Да, он был абсолютно прав. Много раз за свою летную жизнь мне приходилось навек прощаться с друзьями, которые пренебрегали тем, что они хорошо знали.
В гибели Петра Васильевича я видел и свою вину. Ведь я оказался не способен доказать старшему, что лететь на самолете, имеющем значительный «порок», нельзя. Проявил бы большую настойчивость — и не было бы сегодня этого траурного построения войск гарнизона...
Командование флота приняло решение похоронить гвардии полковника Кондратьева в Кронштадте, на кладбище Петровского парка, рядом со стоянками самолетов 4-го гвардейского полка, в котором он первым получил звание Героя Советского Союза, еще в советско-финляндскую войну 1939–1940 годов.
В 18 часов на стоянке 3-й эскадрильи выстроились все части и подразделения авиационного гарнизона. Стройный прямоугольник воинских колонн с опущенными знаменами замер в горестном молчании. В центре прямоугольника на постаменте стоял обитый красным бархатом и черным крепом гроб с телом погибшего. Рядом с гробом крышка, на которой лежат фуражка и шлемофон покойного. В ногах траурные подушечки с боевыми орденами и Золотой Звездой отважного сокола...
На траурном митинге первым выступил прославленный летчик Балтики, боевой друг, начальник политотдела дивизии гвардии полковник Сербин. С глубоким волнением он произнес проникновенную речь:
— Имя Героя Советского Союза гвардии полковника Петра Васильевича Кондратьева широко известно на Балтике. Здесь он начал службу, здесь он совершенствовал свое воинское мастерство, вырос от рядового летчика до командира соединения... В 1939 году Петр Васильевич Кондратьев смело водил своих питомцев — нынешних гвардейцев четвертого авиаполка — на защиту Ленинграда против белофиннов. В тех боях проявился военный талант славного сокола. Он летал и дрался без устали, соединял в своих полетах смелость и отвагу, готовность идти на риск, риск разумный, основанный на точном расчете. Этому он учил и своих летчиков…
С начала Великой Отечественной войны он вместе со всем народом встал на защиту своей Отчизны. Охваченный священной ненавистью к врагу, славный балтийский летчик-истребитель полковник Кондратьев, храня в своем сердце образ Ленинграда, колыбели революции, всегда впереди боевых друзей шел в любой неравный бой и побеждал.

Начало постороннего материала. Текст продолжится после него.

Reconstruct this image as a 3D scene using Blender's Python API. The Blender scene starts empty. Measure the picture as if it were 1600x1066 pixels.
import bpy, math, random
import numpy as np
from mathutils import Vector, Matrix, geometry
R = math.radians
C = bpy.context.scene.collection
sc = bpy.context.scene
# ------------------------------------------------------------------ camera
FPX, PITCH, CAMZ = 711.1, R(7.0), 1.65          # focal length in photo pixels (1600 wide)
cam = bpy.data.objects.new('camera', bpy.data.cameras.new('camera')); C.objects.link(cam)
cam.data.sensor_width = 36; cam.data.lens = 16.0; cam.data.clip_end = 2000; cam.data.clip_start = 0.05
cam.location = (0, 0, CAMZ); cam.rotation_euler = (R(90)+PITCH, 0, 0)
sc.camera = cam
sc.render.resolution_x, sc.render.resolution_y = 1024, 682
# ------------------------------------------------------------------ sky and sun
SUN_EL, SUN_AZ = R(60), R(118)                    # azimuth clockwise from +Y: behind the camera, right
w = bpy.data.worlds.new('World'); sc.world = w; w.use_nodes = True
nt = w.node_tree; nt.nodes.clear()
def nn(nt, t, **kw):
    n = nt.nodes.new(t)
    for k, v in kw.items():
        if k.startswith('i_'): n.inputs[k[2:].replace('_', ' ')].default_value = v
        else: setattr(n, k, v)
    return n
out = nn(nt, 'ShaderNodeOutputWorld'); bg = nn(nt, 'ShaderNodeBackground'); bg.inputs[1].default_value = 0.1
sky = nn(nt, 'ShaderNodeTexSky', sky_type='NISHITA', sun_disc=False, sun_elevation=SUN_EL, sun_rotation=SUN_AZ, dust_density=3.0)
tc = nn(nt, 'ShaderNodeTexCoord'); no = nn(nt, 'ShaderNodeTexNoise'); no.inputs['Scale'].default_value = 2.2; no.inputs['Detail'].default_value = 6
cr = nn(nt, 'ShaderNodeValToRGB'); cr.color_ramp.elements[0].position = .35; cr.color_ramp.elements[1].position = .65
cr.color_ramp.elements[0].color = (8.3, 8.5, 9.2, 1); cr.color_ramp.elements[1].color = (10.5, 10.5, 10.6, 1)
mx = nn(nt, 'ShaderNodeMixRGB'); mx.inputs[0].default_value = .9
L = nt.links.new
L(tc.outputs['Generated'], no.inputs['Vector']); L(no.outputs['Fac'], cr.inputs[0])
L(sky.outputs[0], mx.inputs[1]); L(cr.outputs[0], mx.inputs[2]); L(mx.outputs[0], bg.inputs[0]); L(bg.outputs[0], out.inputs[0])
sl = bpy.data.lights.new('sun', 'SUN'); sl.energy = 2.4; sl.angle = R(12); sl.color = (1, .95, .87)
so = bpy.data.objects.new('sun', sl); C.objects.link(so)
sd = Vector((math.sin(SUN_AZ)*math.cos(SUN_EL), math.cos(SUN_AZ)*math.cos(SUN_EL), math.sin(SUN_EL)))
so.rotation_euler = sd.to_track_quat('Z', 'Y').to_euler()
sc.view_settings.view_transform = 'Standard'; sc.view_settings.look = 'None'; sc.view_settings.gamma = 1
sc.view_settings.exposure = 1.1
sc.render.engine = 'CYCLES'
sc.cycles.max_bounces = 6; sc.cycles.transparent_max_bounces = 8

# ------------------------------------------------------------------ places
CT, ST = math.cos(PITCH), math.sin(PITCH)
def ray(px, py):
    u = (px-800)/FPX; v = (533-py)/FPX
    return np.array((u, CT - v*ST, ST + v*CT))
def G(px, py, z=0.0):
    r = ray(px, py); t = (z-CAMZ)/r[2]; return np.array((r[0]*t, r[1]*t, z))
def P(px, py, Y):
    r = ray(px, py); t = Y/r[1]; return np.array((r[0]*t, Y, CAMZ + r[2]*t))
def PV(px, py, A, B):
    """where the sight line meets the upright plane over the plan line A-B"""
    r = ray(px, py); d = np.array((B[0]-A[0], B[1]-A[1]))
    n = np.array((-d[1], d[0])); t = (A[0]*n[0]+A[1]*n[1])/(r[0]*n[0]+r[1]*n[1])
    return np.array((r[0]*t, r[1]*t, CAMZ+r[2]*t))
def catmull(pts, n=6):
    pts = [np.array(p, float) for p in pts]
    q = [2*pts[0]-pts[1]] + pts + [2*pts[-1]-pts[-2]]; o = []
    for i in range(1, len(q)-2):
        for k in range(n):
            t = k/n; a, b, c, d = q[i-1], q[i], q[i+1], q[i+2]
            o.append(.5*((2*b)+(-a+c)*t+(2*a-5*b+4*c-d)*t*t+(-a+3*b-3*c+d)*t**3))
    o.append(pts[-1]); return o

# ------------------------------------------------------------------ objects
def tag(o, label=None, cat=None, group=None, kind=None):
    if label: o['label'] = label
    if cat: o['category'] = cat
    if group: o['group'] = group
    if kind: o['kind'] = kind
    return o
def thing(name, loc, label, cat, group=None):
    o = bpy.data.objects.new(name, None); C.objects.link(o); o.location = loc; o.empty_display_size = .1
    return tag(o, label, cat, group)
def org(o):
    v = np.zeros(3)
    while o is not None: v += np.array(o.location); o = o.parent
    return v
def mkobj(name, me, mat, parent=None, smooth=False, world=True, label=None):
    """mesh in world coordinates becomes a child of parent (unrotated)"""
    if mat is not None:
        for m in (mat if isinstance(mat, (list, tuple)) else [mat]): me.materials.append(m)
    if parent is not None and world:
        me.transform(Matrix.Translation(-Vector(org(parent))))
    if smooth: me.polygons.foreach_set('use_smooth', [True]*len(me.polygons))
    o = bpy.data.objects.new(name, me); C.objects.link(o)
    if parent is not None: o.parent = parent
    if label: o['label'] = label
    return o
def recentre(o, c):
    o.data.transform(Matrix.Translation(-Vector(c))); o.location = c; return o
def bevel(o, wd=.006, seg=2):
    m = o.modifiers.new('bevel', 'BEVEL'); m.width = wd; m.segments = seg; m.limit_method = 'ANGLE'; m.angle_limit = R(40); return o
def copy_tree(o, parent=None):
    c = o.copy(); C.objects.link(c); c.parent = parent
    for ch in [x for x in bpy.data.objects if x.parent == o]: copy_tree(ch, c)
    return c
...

За два года войны в полной мере раскрылись не только боевые качества Петра Васильевича, но и незаурядные организаторские способности. Он умел соединять в себе необходимые качества советского офицера: требовательность и заботу о подчиненных, умение направить их на выполнение приказов командования. В многочисленных боях за Ленинград балтийские летчики из соединения Кондратьева проявили себя подлинными мастерами воздушных сражений, искусными и мужественными бойцами. Двадцать Героев Советского Союза и свыше трехсот орденоносцев насчитывается в прославленной дивизии. Все полки авиасоединения стали гвардейскими. В этом — большая заслуга Петра Васильевича, талантливого командира и летчика.
И вот Петра Васильевича нет среди нас. Его жизнь оборвалась при исполнении служебных обязанностей. Тяжела утрата. Мы склоняем над прахом героя свои боевые знамена, и в наших сердцах еще сильнее разгорается ненависть к врагу. Но наш командир будет жить в боевых делах балтийских летчиков, направленных в этот переломный период Великой Отечественной войны на полное завоевание превосходства в воздухе и полное снятие блокады Ленинграда...
Траурные мелодии оркестра сменились строевым маршем, под звуки которого твердой поступью прошли мимо могилы полк гвардейцев и другие подразделения гарнизона, отдавая последние почести любимому командиру».
25.07.43 г. приказом наркома ВМФ СССР № 264 3-я иад ВВС БФ была преобразована в 1-ю гвардейскую истребительную авиадивизию ВВС БФ. Это звание летчики дивизии заслужили под командованием полковника Кондратьева.